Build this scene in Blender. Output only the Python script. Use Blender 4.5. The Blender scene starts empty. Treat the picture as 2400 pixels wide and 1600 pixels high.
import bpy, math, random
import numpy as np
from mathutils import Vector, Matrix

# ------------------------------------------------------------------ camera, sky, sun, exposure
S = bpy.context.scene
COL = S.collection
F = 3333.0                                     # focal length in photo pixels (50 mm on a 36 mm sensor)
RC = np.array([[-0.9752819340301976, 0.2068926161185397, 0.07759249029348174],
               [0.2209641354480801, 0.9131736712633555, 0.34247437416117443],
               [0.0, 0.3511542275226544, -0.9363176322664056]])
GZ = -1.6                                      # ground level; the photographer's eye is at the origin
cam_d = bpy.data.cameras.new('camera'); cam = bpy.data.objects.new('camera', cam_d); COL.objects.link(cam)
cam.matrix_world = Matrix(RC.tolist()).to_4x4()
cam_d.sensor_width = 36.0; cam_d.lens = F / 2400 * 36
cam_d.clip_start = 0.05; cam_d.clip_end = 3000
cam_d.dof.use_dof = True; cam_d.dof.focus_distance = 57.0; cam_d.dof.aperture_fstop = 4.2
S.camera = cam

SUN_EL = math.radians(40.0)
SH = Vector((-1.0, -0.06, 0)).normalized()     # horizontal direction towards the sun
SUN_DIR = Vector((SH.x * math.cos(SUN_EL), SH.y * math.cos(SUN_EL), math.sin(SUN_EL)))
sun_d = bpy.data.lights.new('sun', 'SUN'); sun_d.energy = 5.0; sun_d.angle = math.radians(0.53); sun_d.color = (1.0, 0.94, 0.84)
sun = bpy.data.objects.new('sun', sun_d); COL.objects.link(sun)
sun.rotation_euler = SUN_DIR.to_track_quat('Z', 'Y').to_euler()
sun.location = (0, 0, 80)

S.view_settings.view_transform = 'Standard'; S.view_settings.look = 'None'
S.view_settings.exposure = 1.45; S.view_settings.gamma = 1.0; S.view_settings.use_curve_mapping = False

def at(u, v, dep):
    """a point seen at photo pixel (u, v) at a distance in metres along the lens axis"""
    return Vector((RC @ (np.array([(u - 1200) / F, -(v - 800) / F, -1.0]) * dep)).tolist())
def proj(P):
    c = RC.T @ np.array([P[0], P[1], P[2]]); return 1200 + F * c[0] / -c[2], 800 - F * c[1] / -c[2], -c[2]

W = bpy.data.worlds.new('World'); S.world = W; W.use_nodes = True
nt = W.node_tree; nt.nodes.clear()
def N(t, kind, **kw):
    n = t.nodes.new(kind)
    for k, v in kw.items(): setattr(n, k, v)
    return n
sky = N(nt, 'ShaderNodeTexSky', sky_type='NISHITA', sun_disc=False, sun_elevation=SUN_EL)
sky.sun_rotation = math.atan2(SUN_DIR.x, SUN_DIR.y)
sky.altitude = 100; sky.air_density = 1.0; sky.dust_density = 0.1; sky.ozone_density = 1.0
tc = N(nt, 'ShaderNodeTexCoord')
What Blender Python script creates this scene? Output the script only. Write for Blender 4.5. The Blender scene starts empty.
═══
GOAL » Write out the data again, exactly and in full.

RESPONSE TO THE TASK »
Build this scene in Blender. Output only the Python script. Use Blender 4.5. The Blender scene starts empty. Treat the picture as 2400 pixels wide and 1600 pixels high.
import bpy, math, random
import numpy as np
from mathutils import Vector, Matrix

# ------------------------------------------------------------------ camera, sky, sun, exposure
S = bpy.context.scene
COL = S.collection
F = 3333.0                                     # focal length in photo pixels (50 mm on a 36 mm sensor)
RC = np.array([[-0.9752819340301976, 0.2068926161185397, 0.07759249029348174],
               [0.2209641354480801, 0.9131736712633555, 0.34247437416117443],
               [0.0, 0.3511542275226544, -0.9363176322664056]])
GZ = -1.6                                      # ground level; the photographer's eye is at the origin
cam_d = bpy.data.cameras.new('camera'); cam = bpy.data.objects.new('camera', cam_d); COL.objects.link(cam)
cam.matrix_world = Matrix(RC.tolist()).to_4x4()
cam_d.sensor_width = 36.0; cam_d.lens = F / 2400 * 36
cam_d.clip_start = 0.05; cam_d.clip_end = 3000
cam_d.dof.use_dof = True; cam_d.dof.focus_distance = 57.0; cam_d.dof.aperture_fstop = 4.2
S.camera = cam

SUN_EL = math.radians(40.0)
SH = Vector((-1.0, -0.06, 0)).normalized()     # horizontal direction towards the sun
SUN_DIR = Vector((SH.x * math.cos(SUN_EL), SH.y * math.cos(SUN_EL), math.sin(SUN_EL)))
sun_d = bpy.data.lights.new('sun', 'SUN'); sun_d.energy = 5.0; sun_d.angle = math.radians(0.53); sun_d.color = (1.0, 0.94, 0.84)
sun = bpy.data.objects.new('sun', sun_d); COL.objects.link(sun)
sun.rotation_euler = SUN_DIR.to_track_quat('Z', 'Y').to_euler()
sun.location = (0, 0, 80)

S.view_settings.view_transform = 'Standard'; S.view_settings.look = 'None'
S.view_settings.exposure = 1.45; S.view_settings.gamma = 1.0; S.view_settings.use_curve_mapping = False

def at(u, v, dep):
    """a point seen at photo pixel (u, v) at a distance in metres along the lens axis"""
    return Vector((RC @ (np.array([(u - 1200) / F, -(v - 800) / F, -1.0]) * dep)).tolist())
def proj(P):
    c = RC.T @ np.array([P[0], P[1], P[2]]); return 1200 + F * c[0] / -c[2], 800 - F * c[1] / -c[2], -c[2]

W = bpy.data.worlds.new('World'); S.world = W; W.use_nodes = True
nt = W.node_tree; nt.nodes.clear()
def N(t, kind, **kw):
    n = t.nodes.new(kind)
    for k, v in kw.items(): setattr(n, k, v)
    return n
sky = N(nt, 'ShaderNodeTexSky', sky_type='NISHITA', sun_disc=False, sun_elevation=SUN_EL)
sky.sun_rotation = math.atan2(SUN_DIR.x, SUN_DIR.y)
sky.altitude = 100; sky.air_density = 1.0; sky.dust_density = 0.1; sky.ozone_density = 1.0
tc = N(nt, 'ShaderNodeTexCoord')
What Blender Python script creates this scene? Output the script only. Write for Blender 4.5. The Blender scene starts empty.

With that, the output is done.